→ WORK INSTRUCTIONS
Retype nothing but the lines from the start of the material up to and including the line with "false, Image.FORMAT_RGB8, data))". Pictures don't belong in the copy.

→ DATASET SECTION
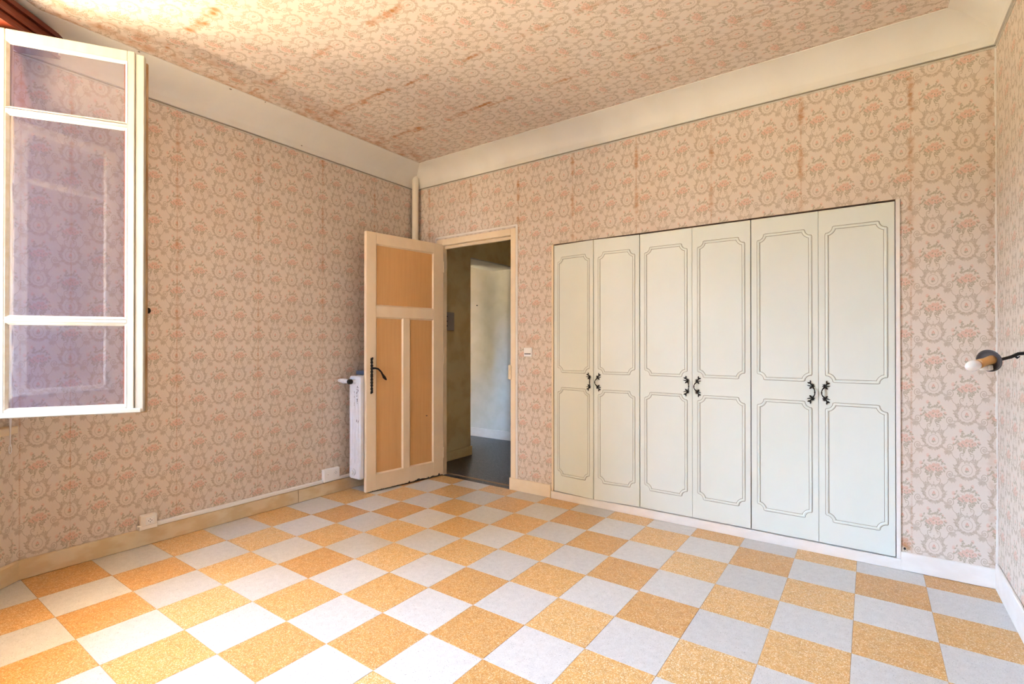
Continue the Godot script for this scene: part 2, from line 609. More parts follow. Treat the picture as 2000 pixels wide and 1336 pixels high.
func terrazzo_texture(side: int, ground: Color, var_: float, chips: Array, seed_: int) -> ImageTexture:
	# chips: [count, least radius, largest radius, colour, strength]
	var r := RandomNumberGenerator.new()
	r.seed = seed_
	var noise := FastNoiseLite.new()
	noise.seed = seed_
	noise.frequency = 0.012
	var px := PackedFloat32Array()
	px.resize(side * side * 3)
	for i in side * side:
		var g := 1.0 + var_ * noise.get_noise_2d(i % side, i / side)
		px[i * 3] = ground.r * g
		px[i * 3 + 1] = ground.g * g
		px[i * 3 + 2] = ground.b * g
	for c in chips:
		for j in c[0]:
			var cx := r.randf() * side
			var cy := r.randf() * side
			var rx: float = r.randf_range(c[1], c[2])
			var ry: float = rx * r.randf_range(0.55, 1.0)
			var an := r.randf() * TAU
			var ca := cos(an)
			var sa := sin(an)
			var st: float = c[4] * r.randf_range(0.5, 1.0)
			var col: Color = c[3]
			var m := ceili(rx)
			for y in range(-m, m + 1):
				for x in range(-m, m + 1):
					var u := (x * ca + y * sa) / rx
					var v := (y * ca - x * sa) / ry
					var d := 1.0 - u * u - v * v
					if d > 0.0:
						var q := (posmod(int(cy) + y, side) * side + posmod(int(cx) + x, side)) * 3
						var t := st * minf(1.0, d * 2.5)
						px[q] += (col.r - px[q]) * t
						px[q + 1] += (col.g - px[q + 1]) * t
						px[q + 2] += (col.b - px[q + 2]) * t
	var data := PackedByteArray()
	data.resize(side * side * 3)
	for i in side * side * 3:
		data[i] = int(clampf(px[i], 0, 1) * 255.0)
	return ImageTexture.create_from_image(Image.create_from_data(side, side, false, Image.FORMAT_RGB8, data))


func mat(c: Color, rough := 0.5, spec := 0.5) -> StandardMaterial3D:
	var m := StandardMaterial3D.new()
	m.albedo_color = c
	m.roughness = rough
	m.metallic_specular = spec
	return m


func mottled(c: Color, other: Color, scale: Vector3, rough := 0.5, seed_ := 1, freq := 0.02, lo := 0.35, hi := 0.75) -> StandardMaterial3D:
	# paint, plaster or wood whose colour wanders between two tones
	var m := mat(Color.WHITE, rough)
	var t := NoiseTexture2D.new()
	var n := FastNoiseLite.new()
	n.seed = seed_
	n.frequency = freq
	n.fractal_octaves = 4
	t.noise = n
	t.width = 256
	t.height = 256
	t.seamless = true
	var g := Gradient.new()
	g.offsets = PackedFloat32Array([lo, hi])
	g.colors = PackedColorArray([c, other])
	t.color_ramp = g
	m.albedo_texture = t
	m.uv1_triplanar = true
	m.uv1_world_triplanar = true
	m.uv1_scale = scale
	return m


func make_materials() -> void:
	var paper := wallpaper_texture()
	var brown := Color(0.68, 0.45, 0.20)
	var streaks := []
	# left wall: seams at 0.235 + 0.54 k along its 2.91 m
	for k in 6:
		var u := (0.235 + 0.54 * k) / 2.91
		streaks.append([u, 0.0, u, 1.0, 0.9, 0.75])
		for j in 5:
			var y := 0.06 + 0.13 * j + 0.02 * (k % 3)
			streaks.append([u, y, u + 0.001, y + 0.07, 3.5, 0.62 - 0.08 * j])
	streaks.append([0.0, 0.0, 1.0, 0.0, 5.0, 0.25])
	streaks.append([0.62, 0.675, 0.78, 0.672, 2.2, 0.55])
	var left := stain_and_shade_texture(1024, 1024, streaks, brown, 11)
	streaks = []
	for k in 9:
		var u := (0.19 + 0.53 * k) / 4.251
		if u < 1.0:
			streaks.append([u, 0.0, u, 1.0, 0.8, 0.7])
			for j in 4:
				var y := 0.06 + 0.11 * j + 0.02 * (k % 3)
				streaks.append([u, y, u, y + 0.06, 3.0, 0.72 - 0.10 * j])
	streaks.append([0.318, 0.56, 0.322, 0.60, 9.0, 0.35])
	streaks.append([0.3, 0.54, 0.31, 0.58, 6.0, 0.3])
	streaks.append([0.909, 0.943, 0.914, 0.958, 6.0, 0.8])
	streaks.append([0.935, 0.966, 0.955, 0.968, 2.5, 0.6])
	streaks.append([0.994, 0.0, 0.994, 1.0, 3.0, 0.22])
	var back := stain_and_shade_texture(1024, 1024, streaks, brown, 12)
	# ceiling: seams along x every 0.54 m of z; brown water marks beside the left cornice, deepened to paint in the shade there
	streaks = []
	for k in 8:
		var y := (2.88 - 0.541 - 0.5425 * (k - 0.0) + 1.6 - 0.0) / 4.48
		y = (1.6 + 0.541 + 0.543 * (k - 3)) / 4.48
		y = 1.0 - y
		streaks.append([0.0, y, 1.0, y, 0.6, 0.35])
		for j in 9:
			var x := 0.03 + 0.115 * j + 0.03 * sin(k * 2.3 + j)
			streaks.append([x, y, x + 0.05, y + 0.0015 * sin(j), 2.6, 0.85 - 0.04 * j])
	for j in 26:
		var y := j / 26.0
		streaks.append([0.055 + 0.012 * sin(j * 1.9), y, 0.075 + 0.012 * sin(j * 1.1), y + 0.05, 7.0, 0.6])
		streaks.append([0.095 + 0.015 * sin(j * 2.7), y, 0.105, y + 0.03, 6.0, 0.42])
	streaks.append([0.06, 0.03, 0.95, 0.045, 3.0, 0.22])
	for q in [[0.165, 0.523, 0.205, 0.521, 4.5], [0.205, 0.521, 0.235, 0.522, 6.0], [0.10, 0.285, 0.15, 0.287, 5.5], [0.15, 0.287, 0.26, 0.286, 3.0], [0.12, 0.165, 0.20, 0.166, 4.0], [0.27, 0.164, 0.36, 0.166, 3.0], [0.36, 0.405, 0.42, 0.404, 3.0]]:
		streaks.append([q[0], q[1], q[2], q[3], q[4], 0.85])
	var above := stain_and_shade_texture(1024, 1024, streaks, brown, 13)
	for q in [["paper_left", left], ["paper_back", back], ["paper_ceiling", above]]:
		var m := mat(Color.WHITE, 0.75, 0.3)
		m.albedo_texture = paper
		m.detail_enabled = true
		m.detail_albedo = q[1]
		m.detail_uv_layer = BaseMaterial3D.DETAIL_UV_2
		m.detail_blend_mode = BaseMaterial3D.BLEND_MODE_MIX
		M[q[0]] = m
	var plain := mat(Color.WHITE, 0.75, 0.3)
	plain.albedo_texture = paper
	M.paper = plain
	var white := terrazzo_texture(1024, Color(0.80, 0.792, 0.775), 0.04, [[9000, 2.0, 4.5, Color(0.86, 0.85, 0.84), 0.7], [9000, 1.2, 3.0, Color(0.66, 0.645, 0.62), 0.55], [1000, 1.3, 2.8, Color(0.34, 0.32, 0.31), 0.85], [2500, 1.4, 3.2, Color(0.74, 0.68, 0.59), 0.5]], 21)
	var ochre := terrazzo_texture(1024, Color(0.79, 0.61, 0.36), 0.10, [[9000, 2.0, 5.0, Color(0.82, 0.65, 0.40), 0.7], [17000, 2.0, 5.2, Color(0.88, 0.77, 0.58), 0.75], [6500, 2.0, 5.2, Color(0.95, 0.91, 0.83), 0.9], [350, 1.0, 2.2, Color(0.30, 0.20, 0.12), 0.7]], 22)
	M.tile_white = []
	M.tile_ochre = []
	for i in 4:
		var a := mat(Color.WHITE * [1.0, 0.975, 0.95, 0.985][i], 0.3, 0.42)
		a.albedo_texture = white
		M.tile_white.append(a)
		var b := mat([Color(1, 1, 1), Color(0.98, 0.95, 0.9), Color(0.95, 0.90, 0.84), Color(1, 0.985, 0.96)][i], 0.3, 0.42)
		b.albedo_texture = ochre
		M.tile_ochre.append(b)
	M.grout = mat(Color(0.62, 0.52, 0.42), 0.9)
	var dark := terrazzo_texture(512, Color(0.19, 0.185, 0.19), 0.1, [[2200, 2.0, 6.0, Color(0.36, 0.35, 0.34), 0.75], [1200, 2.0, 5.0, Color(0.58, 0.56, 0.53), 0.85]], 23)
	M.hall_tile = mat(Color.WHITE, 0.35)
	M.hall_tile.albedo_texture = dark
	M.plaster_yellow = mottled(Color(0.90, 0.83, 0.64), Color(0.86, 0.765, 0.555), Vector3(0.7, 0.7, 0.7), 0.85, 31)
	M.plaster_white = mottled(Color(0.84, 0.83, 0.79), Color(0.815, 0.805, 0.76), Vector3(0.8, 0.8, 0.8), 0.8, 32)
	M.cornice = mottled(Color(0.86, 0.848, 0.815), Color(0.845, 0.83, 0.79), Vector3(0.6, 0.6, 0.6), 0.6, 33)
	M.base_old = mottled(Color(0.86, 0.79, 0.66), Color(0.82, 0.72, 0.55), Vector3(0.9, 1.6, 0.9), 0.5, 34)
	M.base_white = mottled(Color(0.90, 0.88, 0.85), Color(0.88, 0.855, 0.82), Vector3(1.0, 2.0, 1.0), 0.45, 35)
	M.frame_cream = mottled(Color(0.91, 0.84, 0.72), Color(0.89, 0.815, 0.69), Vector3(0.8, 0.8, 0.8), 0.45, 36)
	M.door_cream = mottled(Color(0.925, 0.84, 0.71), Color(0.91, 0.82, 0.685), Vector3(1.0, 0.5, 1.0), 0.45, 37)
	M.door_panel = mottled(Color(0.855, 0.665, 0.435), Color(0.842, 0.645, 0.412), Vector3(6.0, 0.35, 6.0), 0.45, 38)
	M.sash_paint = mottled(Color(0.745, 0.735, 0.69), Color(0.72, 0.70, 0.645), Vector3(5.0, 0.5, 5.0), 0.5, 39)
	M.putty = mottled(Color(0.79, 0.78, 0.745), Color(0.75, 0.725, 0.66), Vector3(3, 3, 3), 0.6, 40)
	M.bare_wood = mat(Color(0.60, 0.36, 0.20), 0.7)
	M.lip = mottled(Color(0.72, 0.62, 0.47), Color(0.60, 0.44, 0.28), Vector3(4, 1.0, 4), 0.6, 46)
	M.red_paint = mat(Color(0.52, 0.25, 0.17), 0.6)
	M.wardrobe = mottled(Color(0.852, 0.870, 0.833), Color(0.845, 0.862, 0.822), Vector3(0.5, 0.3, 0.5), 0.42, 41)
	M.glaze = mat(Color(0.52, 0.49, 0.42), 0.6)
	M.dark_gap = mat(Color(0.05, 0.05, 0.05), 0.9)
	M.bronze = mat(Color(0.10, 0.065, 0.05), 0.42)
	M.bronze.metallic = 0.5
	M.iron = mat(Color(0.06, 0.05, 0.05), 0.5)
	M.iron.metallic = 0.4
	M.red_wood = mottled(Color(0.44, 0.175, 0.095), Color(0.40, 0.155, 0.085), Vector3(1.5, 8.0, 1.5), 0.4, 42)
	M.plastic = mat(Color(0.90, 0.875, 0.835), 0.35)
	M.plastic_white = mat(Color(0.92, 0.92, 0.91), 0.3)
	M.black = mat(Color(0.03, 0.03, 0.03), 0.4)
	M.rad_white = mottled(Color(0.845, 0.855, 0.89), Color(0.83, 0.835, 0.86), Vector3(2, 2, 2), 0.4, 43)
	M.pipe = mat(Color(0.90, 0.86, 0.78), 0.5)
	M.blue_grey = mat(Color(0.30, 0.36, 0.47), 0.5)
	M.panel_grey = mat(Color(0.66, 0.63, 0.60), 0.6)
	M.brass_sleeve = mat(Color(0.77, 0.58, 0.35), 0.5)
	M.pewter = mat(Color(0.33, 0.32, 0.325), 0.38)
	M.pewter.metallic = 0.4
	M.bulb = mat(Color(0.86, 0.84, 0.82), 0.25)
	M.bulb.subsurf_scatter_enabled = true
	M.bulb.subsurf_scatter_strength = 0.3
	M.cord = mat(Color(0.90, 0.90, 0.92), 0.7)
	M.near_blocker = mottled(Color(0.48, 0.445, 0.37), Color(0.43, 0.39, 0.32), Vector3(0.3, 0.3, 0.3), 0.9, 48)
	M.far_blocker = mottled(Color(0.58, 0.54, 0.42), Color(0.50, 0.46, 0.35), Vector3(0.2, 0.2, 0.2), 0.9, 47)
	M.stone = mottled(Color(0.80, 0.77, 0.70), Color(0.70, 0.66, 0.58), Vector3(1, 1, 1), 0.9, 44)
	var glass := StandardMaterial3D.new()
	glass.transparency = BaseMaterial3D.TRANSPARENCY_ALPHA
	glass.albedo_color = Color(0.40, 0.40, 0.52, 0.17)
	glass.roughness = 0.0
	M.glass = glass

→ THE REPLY
Continue the Godot script for this scene: part 2, from line 609. More parts follow. Treat the picture as 2000 pixels wide and 1336 pixels high.
func terrazzo_texture(side: int, ground: Color, var_: float, chips: Array, seed_: int) -> ImageTexture:
	# chips: [count, least radius, largest radius, colour, strength]
	var r := RandomNumberGenerator.new()
	r.seed = seed_
	var noise := FastNoiseLite.new()
	noise.seed = seed_
	noise.frequency = 0.012
	var px := PackedFloat32Array()
	px.resize(side * side * 3)
	for i in side * side:
		var g := 1.0 + var_ * noise.get_noise_2d(i % side, i / side)
		px[i * 3] = ground.r * g
		px[i * 3 + 1] = ground.g * g
		px[i * 3 + 2] = ground.b * g
	for c in chips:
		for j in c[0]:
			var cx := r.randf() * side
			var cy := r.randf() * side
			var rx: float = r.randf_range(c[1], c[2])
			var ry: float = rx * r.randf_range(0.55, 1.0)
			var an := r.randf() * TAU
			var ca := cos(an)
			var sa := sin(an)
			var st: float = c[4] * r.randf_range(0.5, 1.0)
			var col: Color = c[3]
			var m := ceili(rx)
			for y in range(-m, m + 1):
				for x in range(-m, m + 1):
					var u := (x * ca + y * sa) / rx
					var v := (y * ca - x * sa) / ry
					var d := 1.0 - u * u - v * v
					if d > 0.0:
						var q := (posmod(int(cy) + y, side) * side + posmod(int(cx) + x, side)) * 3
						var t := st * minf(1.0, d * 2.5)
						px[q] += (col.r - px[q]) * t
						px[q + 1] += (col.g - px[q + 1]) * t
						px[q + 2] += (col.b - px[q + 2]) * t
	var data := PackedByteArray()
	data.resize(side * side * 3)
	for i in side * side * 3:
		data[i] = int(clampf(px[i], 0, 1) * 255.0)
	return ImageTexture.create_from_image(Image.create_from_data(side, side, false, Image.FORMAT_RGB8, data))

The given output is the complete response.